„Nic o nas bez nas”, „Kobieta to nie inkubator”, „Moje ciało – moja decyzja”, „Nie chcemy drugiego Salwadoru” – skandowali dziś uczestnicy czarnego protestu w Tarnobrzegu. Manifestacja o godz.14 zgromadziła około 70 osób.
Kobiety oraz mężczyźni protestowali przeciw projektowi zaostrzenia ustawy antyaborcyjnej, nad którym pracuje Sejm. Zgodnie z kontrowersyjnymi przepisami kobiecie, która przerwie ciążę grozić miałaby kara więzienia.

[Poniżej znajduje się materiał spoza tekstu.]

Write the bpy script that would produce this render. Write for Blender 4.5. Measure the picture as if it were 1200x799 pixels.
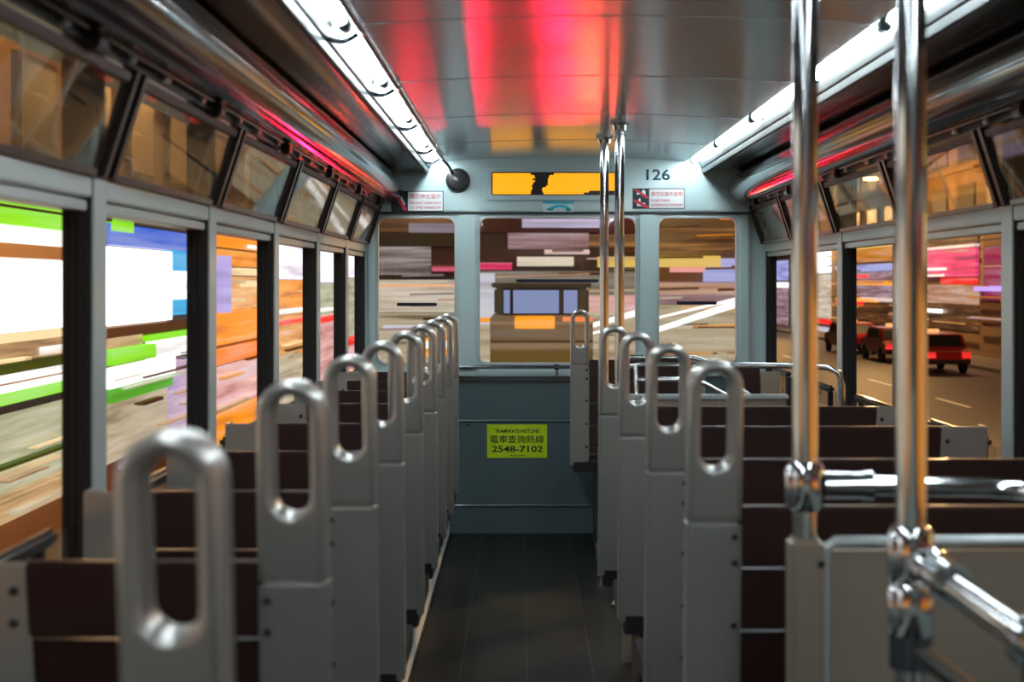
import bpy, bmesh, math, random
from mathutils import Vector, Matrix
random.seed(5)
for o in list(bpy.data.objects):
    bpy.data.objects.remove(o)
SC = bpy.context.scene
COL = SC.collection

# ------------------------------------------------------------------ camera, world, exposure
cam = bpy.data.cameras.new('camera')
cam.lens = 50.0
cam.sensor_width = 36.0
cam.shift_x = -0.0083
cam.shift_y = -0.0571
cam.clip_start = 0.05
cam.clip_end = 400
cam.dof.use_dof = True
cam.dof.focus_distance = 6.9
cam.dof.aperture_fstop = 4.5
camo = bpy.data.objects.new('camera', cam)
COL.objects.link(camo)
camo.location = (0, 0, 1.235)
camo.rotation_euler = (math.pi / 2, 0, 0)
SC.camera = camo

world = bpy.data.worlds.new('night_sky')
SC.world = world
world.use_nodes = True
bg = world.node_tree.nodes['Background']
bg.inputs[0].default_value = (0.030, 0.018, 0.014, 1)     # city night glow
bg.inputs[1].default_value = 0.8

SC.view_settings.view_transform = 'Standard'
SC.view_settings.look = 'None'
SC.view_settings.gamma = 1.0
SC.view_settings.use_curve_mapping = False
SC.view_settings.exposure = 0.0
SC.cycles.max_bounces = 8
SC.cycles.transparent_max_bounces = 16
SC.cycles.sample_clamp_indirect = 6.0

TUBE_STRENGTH = 44.0
SODIUM = (1.0, 0.56, 0.22)

# ------------------------------------------------------------------ materials
MATS = {}
def nodes_of(m):
    m.use_nodes = True
    return m.node_tree.nodes, m.node_tree.links
def mat(name, color, rough=0.5, metal=0.0, coat=0.0, noise=0.0, nscale=(8, 8, 8), bump=0.0, aniso=0.0):
    m = bpy.data.materials.new(name)
    n, l = nodes_of(m)
    p = n['Principled BSDF']
    p.inputs['Roughness'].default_value = rough
    p.inputs['Metallic'].default_value = metal
    p.inputs['Coat Weight'].default_value = coat
    p.inputs['Coat Roughness'].default_value = 0.06
    if aniso:
        p.inputs['Anisotropic'].default_value = aniso
    c = (color[0], color[1], color[2], 1)
    p.inputs['Base Color'].default_value = c
    if noise or bump:
        tc = n.new('ShaderNodeTexCoord')
        mp = n.new('ShaderNodeMapping'); mp.inputs['Scale'].default_value = nscale
        nz = n.new('ShaderNodeTexNoise'); nz.inputs['Scale'].default_value = 1.0; nz.inputs['Detail'].default_value = 5
        l.new(tc.outputs['Object'], mp.inputs[0]); l.new(mp.outputs[0], nz.inputs['Vector'])
        if noise:
            mx = n.new('ShaderNodeMix'); mx.data_type = 'RGBA'
            mx.inputs[6].default_value = tuple(v * (1 - noise) for v in color) + (1,)
            mx.inputs[7].default_value = tuple(min(1, v * (1 + noise)) for v in color) + (1,)
            l.new(nz.outputs['Fac'], mx.inputs[0]); l.new(mx.outputs[2], p.inputs['Base Color'])
        if bump:
            b = n.new('ShaderNodeBump'); b.inputs['Strength'].default_value = bump; b.inputs['Distance'].default_value = 0.01
            l.new(nz.outputs['Fac'], b.inputs['Height']); l.new(b.outputs[0], p.inputs['Normal'])
    MATS[name] = m
    return m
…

Pikietę na placu Surowieckiego prowadziła Grażyna Potańska. – Jestem matką trzech córek i walczę o prawa dla swoich dzieci i przyszłych wnuczek. Całym sercem jestem za ochroną życia, jestem wierzącą i praktykującą katoliczką, ale trzeba uwzględnić sytuacje szczególne, takie jak gwałt, kazirodztwo, uszkodzony płód. Jesteśmy za utrzymaniem prawa w obecnym kształcie. Być może ono nie jest doskonałe, ale daje kobiecie prawo wyboru – mówiła organizatorka dzisiejszego wydarzenia.

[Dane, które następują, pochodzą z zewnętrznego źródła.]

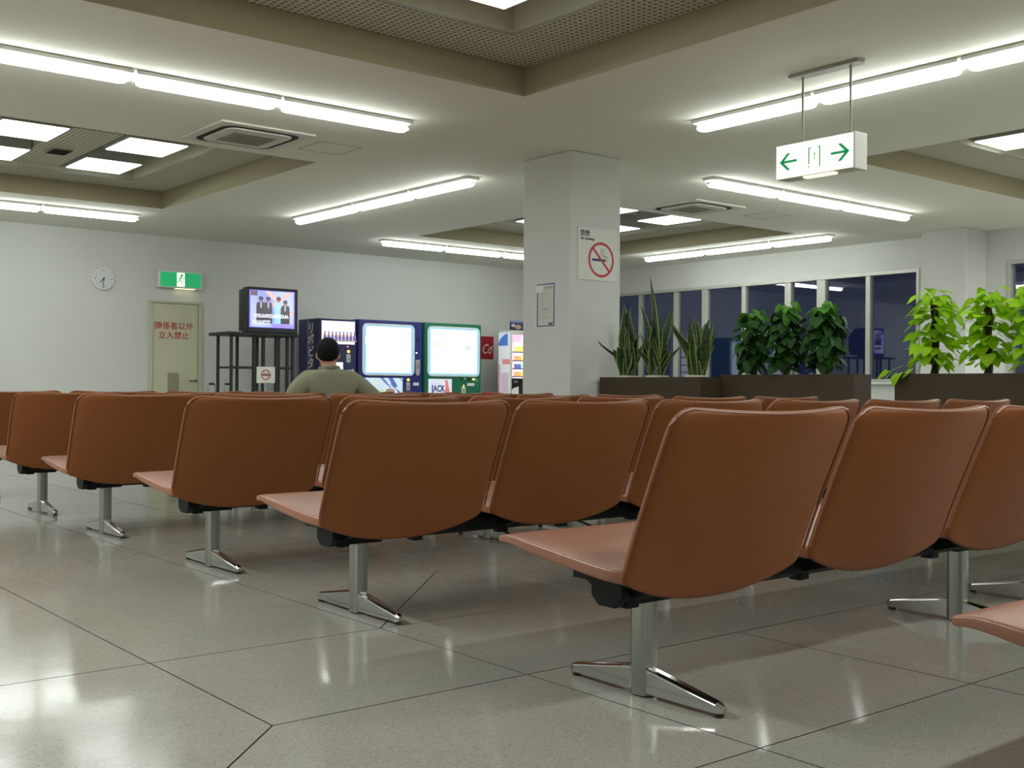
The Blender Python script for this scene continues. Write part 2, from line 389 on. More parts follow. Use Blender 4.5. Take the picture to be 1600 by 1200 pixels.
for nm, c in COF.items():
    inn = (c[0]+IN, c[1]-IN, c[2]+IN, c[3]-IN)
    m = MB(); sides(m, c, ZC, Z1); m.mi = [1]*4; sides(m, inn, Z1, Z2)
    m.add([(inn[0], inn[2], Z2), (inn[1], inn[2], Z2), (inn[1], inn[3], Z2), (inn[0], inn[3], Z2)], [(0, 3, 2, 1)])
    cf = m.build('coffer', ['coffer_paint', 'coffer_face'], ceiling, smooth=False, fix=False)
    p = MB(); ring(p, (c[0]+.006, c[1]-.006, c[2]+.006, c[3]-.006), inn, Z1-.001); pf = p.build('perforated_board', 'perforated', cf, smooth=False, fix=False)
    e = MB()
    for (x0, x1, y0, y1) in ((inn[0], inn[1], inn[2]-.012, inn[2]), (inn[0], inn[1], inn[3], inn[3]+.012), (inn[0]-.012, inn[0], inn[2]-.012, inn[3]+.012), (inn[1], inn[1]+.012, inn[2]-.012, inn[3]+.012)):
        e.box(x0, x1, y0, y1, Z1-.014, Z1)
    e.build('edge_trim', 'fixture_grey', cf, smooth=False)
# light panels in the coffers
def light_panel(x, y, label):
    t = thing('ceiling_light_panel', label, 'light', (x, y, 3.04), 0, 'square light panels in the ceiling recesses')
    MB().box(-.29, .29, -.335, .335, .008, .18).build('housing', 'fixture_grey', t, smooth=False)
    MB().box(-.275, .275, -.32, .32, 0, .008).build('diffuser', 'panel_glow', t, smooth=False)
WHO = {'over_near': 'the recess nearest the camera', 'over_door': 'the recess before the door wall', 'over_pillar': 'the recess behind the pillar', 'over_plants': 'the recess beside the arrow sign'}
for nm, pxs, pys in (('over_near', (3.92, 2.80), (4.96, 3.78)), ('over_door', (4.06, 2.96), (10.58, 11.76)), ('over_pillar', (11.19, 10.0), (10.48, 11.62)), ('over_plants', (10.0, 11.15), (5.02, 3.85))):
    for i, x in enumerate(pxs):
        for j, y in enumerate(pys):
            rowp = ('window side' if (x > sum(pxs)/2) else 'inner side'); colp = ('toward the television wall' if y > sum(pys)/2 else 'toward the camera')
            light_panel(x, y, 'square lit panel in %s, %s corner %s' % (WHO[nm], rowp, colp))
t = thing('ceiling_vent', 'small dark ventilation grille between the light panels before the door wall', 'vent', (3.50, 11.4, 3.07))
MB().box(-.24, .24, -1.1, .85, 0, .15).build('perforated_board', 'perforated', t, smooth=False)
MB().box(-.10, .10, -.13, .13, -.012, 0).build('frame', 'ac_grille', t, smooth=False)
for k in range(5): MB().box(-.085, .085, -.11+k*.05, -.11+k*.05+.022, -.02, -.012).build('slat', 'dark_slot', t, smooth=False)

# fluorescent lamps in strips
def lamp(a, b, along, fixed, label):
    L = (b-a); c = (a+b)/2
    t = thing('fluorescent_lamp', label, 'lamp', ((c, fixed, ZC) if along == 'x' else (fixed, c, ZC)), 0 if along == 'x' else PI/2, 'fluorescent lamps in ceiling strips')
    MB().box(-L/2+.01, L/2-.01, -.075, .075, -.028, 0).build('batten', 'lamp_white', t, bevel=.006)
    n = L/2-.03
    prof = [(.0, -.030), (.046, -.032), (.054, -.046), (.052, -.066), (.036, -.084), (.0, -.090)]
    g = MB(); N = 9
    secs = [(-n, .35), (-n+.012, .75), (-n+.04, 1), (n-.04, 1), (n-.012, .75), (n, .35)]
    vs = []; ring_ = [(y, z) for y, z in prof]+[(-y, z) for y, z in prof[-2:0:-1]]; R = len(ring_)
    for x, s in secs: vs += [(x, y*s, -.060+(z+.060)*s) for y, z in ring_]
    fs = [(i*R+k, i*R+(k+1) % R, (i+1)*R+(k+1) % R, (i+1)*R+k) for i in range(len(secs)-1) for k in range(R)]
    fs += [tuple(range(R))[::-1], tuple((len(secs)-1)*R+k for k in range(R))]
    g.add(vs, fs).build('diffuser', 'tube_glow', t)
    for s in (-1, 1): MB().tube([(s*(n-.004), 0, -.058), (s*(n+.022), 0, -.058)], .013, 8).build('lamp_holder', 'lamp_white', t)
STR = [('x', 7.31, [1.6, 2.70, 3.757, 4.875], 'the strip between the two door-side recesses', ('pillar end', 'middle', 'cut end'), True),
       ('y', 6.55, [2.55, 3.663, 4.74, 5.857], 'the strip behind the arrow sign', ('pillar end', 'middle', 'cut end'), True),
       ('y', 6.61, [8.77, 9.814, 10.932, 12.352], 'the strip from pillar to television wall', ('far end', 'middle', 'pillar end'), True),
       ('x', 7.31, [8.337, 9.425, 10.541, 11.83], 'the strip from pillar toward the windows', ('window end', 'middle', 'pillar end'), True),
       ('y', 12.63, [8.907, 9.894, 11.123, 12.336], 'the strip along the window wall', ('far end', 'middle', 'near end'), True),
       ('x', 13.35, [8.447, 9.53, 10.6, 11.7], 'the strip above the vending machines', ('hidden end', 'middle', 'television end'), True),
       ('x', 13.41, [1.7, 2.8, 3.927, 5.057], 'the strip above the wall clock', ('exit-sign end', 'middle', 'outer end'), True)]
for al, fx, bs, who, ends, _ in STR:
    for k in range(3):
        lamp(bs[k], bs[k+1], al, fx, 'fluorescent lamp, %s of %s' % (ends[2-k], who))

# air conditioners
def cassette(x, y, w_, label):
    t = thing('ceiling_air_conditioner', label, 'air conditioner', (x, y, ZC)); h = w_/2
    def rr(s, r, n=5):
        out = []
        for cx, cy, a0 in ((s-r, s-r, 0), (-s+r, s-r, 90), (-s+r, -s+r, 180), (s-r, -s+r, 270)):
            for k in range(n+1): a = math.radians(a0+90*k/n); out.append((cx+r*math.cos(a), cy+r*math.sin(a)))
        return out
    MB().box(-h, h, -h, h, -.016, 0).build('panel', 'ac_white', t, bevel=.006)
    o, i = rr(h*.82, .11), rr(h*.70, .085); n = len(o); m = MB()
    for z in (-.018, -.0155): m.add([(a, b, z) for a, b in o]+[(a, b, z) for a, b in i], [(k, (k+1) % n, n+(k+1) % n, n+k) for k in range(n)])
    m.build('air_slot', 'dark_slot', t, smooth=False)
    MB().prism(rr(h*.69, .08), -.026, -.016).build('centre_panel', 'ac_white', t)
    g = MB().box(-h*.46, h*.46, -h*.46, h*.46, -.030, -.026).build('intake_grille', 'ac_grille', t, smooth=False)
    for k in range(9):
        yy = -h*.42+h*.84*k/8; MB().box(-h*.44, h*.44, yy-.006, yy+.006, -.034, -.030).build('slat', 'ac_grille', g, smooth=False)
cassette(4.13, 8.57, .82, 'white ceiling cassette air conditioner beside the door-wall recess')
cassette(9.6, 8.62, .82, 'white ceiling cassette air conditioner beyond the square pillar')
def hatch(x, y, label):
    t = thing('ceiling_hatch', label, 'hatch', (x, y, ZC))
    fr = MB()
    for a in ((-.2, .2, -.2, -.193), (-.2, .2, .193, .2), (-.2, -.193, -.2, .2), (.193, .2, -.2, .2)): fr.box(*a, -.003, 0)
    fr.build('frame', 'ac_grille', t, smooth=False); MB().box(-.19, .19, -.19, .19, -.002, 0).build('lid', 'ceiling_board', t, smooth=False)
hatch(4.89, 8.55, 'flush square ceiling hatch next to the air conditioner by the recess')
hatch(10.7, 8.45, 'flush square ceiling hatch next to the air conditioner beyond the pillar')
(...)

– Dopóki kobiety nie będą myślały o swoich prawach, będzie jak do tej pory – mówi Grażyna Rupala. – Nikt za nas nie powinien myśleć, zwłaszcza panowie w starszym wieku, mający problemy z własnym zdrowiem.
Anita Woźniak przypomina, że Polki otrzymały prawa wyborcze, jako jedne z pierwszych na świecie.
– Przerażenie ogarnia, że ktoś spycha kobiety z takiej pozycji tak nisko. Dlatego jestem tutaj – powiedziała nam.
Z kobietami solidaryzują się mężczyźni. Pan Mieczysław przyszedł ze swoją żoną, żeby zaprotestować przeciwko ubezwłasnowolnieniu kobiet.